This means hundreds of thousands of jobs opening up in the trades sector, with only a fraction of the workforce available to fill this gap. In order to meet the demand, Canada is going to be looking at its most logical and readily available resource — its female workforce.

Unfortunately, it will take more than a mere desire to get this ball rolling. There are many reasons that women only make up four percent of the skilled trades workforce, and one of them is stigma. Think of a carpenter, electrician, or plumber and you’ll invariably picture a man at the helm. This imagery is a result of men dominating the trades sector since its beginning, which means that any woman attempting to enter the field is immediately fighting an invisible foe. Couple that with a fear of speaking out in case of ridicule and it’s no wonder that the numbers are so low.

Breaking down barriers

Luckily, there are a number of organizations working towards solving this problem. Build Together, a national Canada’s Building Trades Unions (CBTU) program, helps the industry tap into this source of skilled labour by promoting, supporting, and mentoring women in the skilled construction trades. The program has a team of tradeswomen who act as industry representatives.

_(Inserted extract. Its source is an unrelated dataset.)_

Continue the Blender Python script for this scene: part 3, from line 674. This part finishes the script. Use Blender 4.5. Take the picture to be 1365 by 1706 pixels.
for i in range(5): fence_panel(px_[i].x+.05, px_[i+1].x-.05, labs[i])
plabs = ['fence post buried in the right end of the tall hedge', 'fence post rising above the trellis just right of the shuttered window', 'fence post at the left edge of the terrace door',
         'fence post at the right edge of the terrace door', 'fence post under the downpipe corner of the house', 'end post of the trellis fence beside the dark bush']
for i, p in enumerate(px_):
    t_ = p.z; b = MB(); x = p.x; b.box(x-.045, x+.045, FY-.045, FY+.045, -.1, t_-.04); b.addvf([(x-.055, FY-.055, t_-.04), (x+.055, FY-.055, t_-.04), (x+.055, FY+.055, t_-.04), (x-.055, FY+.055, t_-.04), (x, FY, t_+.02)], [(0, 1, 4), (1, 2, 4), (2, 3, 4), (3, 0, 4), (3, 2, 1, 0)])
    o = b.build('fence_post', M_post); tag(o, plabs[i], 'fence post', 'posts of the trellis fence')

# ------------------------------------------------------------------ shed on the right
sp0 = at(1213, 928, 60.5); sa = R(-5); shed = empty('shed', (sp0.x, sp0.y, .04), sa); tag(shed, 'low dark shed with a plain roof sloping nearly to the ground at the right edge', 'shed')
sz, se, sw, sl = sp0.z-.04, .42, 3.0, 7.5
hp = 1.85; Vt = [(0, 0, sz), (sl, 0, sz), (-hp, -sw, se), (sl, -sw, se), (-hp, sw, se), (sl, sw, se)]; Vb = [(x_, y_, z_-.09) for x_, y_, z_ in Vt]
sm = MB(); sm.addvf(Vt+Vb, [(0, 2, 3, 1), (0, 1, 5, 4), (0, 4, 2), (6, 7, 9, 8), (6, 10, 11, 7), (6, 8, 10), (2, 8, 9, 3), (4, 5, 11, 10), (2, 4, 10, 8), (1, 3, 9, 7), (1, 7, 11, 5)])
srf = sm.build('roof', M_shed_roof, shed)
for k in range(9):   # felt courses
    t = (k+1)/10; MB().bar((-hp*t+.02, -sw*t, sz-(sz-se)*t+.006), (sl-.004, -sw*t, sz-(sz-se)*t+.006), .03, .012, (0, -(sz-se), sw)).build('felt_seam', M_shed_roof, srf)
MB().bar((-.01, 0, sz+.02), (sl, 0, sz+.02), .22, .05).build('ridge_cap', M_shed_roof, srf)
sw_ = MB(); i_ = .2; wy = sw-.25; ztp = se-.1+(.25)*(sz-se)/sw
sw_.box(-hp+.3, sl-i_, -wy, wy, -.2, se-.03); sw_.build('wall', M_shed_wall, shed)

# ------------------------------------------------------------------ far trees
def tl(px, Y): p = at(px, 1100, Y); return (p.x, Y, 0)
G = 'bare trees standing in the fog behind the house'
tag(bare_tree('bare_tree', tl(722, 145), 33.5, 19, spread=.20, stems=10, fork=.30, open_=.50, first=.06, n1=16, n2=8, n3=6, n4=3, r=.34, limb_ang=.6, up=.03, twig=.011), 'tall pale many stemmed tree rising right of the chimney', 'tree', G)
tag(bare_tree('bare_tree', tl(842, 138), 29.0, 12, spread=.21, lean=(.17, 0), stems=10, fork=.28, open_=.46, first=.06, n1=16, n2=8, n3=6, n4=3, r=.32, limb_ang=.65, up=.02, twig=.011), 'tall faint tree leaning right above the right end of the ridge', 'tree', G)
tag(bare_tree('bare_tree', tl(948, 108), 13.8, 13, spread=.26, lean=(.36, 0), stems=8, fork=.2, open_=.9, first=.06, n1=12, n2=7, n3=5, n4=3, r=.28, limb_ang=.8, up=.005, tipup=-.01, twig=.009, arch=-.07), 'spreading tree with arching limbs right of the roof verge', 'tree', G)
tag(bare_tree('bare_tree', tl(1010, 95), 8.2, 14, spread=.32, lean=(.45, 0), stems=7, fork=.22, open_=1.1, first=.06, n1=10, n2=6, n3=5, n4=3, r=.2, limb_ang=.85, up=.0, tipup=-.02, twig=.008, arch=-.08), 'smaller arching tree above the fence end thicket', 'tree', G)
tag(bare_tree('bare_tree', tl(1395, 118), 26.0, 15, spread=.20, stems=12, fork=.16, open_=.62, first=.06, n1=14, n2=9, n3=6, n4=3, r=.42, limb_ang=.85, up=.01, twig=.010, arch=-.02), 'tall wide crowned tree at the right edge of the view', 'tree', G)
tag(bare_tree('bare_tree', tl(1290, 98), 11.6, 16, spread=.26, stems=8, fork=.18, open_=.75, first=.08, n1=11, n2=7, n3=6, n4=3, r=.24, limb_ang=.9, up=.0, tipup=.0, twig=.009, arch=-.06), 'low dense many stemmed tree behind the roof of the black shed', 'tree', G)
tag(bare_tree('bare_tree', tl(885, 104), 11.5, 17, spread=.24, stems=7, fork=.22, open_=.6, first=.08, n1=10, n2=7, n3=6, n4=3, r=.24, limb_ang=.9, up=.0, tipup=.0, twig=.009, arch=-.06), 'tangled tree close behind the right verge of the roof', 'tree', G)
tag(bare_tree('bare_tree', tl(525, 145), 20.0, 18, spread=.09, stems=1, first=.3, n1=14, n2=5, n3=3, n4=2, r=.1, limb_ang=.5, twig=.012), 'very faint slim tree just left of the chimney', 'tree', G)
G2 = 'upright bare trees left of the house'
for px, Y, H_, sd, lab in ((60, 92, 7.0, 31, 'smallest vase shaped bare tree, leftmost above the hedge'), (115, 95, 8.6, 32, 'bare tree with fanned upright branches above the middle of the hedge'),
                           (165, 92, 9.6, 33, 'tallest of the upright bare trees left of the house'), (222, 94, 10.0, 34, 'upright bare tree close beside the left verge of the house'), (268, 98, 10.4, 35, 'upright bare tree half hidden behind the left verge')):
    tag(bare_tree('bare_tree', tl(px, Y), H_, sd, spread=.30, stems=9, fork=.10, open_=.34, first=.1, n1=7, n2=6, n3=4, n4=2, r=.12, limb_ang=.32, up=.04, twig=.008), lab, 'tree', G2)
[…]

Located across Canada, the representatives are able to promote and advocate for women in the trades at the national and local level.

“Now that women have gained an awareness about the trades, it’s time for us to remove the barriers that prevent them from thriving.”

“When people think about getting more women in the trades they often think it ends at recruitment, but supporting and mentoring women within the trades is equally important,” says Lindsay Amundsen, Build Together’s Director of Program Development and Operations. “Now that women have gained an awareness about the trades, it’s time for us to remove the barriers that prevent them from thriving.”

A perfect union

In order to ensure that the necessary steps are being taken throughout Canada, Build Together has partnered with the Office to Advance Women Apprentices (OAWA), a Newfoundland & Labrador provincial initiative that works to increase employment opportunities for women in the skilled trades sector. OAWA works with female apprentices once they’ve completed their in-school training to assist them in finding employment opportunities, with the ultimate goal of achieving journeyperson status. They accomplish this by establishing working partnerships with employers, unions, government, and training institutions throughout the province.

The successful partnership between CBTU and OAWA has been paramount to an increase of tradeswomen. As a result, OAWA is looking to open an office in every province to replicate their success across Canada and promote the underlying message of both organizations, which is to ensure that women have a working environment that is conducive to their success.

Top down change

While Build Together and OAWA are unfaltering in their cause, they both agree that for real change to occur, it needs to come from the top down. We’ve already seen this kind of action taken at the very top, as Justin Trudeau wryly said “Because it’s 2015” when asked why it was important to have a cabinet that was gender balanced. Now, that same level-headedness is needed from our leaders in the trades sector in order for women to take their rightful place as a viable part of the industry.

“Workplace culture starts with leadership from modeling appropriate behaviour to holding people accountable for their actions.”

“Workplace culture starts with leadership,” says Robert Blakely, CBTU’s Canadian Operating Officer, “from modeling appropriate behaviour to holding people accountable for their actions.” This industry needs to attract and maintain a diverse workforce to survive and that means we need to create a workplace that’s attractive to our new workforce. It won’t be easy, but with Build Together and OAWA, this challenge is ready to be tackled.

Thankfully, groups like Carpenters’ Local 579 are already fully embracing OAWA and its practices, ensuring women are receiving increased employment opportunities and access to apprenticeship programs. The forward-thinking example led by these groups is something that CBTU and OAWA hope to see spread across the whole of Canada.

Once underway, a more diverse workforce will start to show immediate benefits for employers, as research suggests that an inclusive workplace improves staff morale, which in turn increases productivity and efficiency. So, it seems that we not only need tradeswomen to fill in the gap, but their inclusion in the industry is ultimately beneficial to everyone involved.